5. Ask for an offer in the form of a non-binding proposal. It is not just about the selling price, but it also concerns all the conditions mentioned previously. The aim is for you and one party to work towards a letter of intent, which it is best to have reviewed by an M&A attorney. This step is often forgotten when someone knocks at your door and your inexperience is taken advantage of.
6. Once you have signed the letter of intent, it is time for the due diligence process. The interested buyer now has the opportunity to examine the books and to turn your company inside out. This often takes 6 to 8 weeks. The outcome will then affect the final guarantees and conditions. The better your affairs are in order, the fewer unpleasant surprises you can expect. The buyer will also prepare a set of contracts. You should also consult a lawyer at this point, as this is a very crucial step.
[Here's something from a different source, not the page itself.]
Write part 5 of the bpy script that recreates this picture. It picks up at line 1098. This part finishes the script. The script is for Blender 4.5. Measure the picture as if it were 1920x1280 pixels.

7. Finally, you head off to the notary and it’s time to pop the champagne! You have succeeded in selling your company.

One more note…

Earlier I wrote about passion when selling your business. Too often I see business owners forgetting to set aside enough time for this. They only take action after the passion has already faded – or even vanished for the most part. And how about you? Suppose someone knocks on your door today asking you to sell your company. How would that make you feel? Would you give it some serious thought? Or would your heart actually skip a beat? If so, then start thinking about your exit strategy now. Because please remember… you can only sell your company once, and if you do it well, once is enough.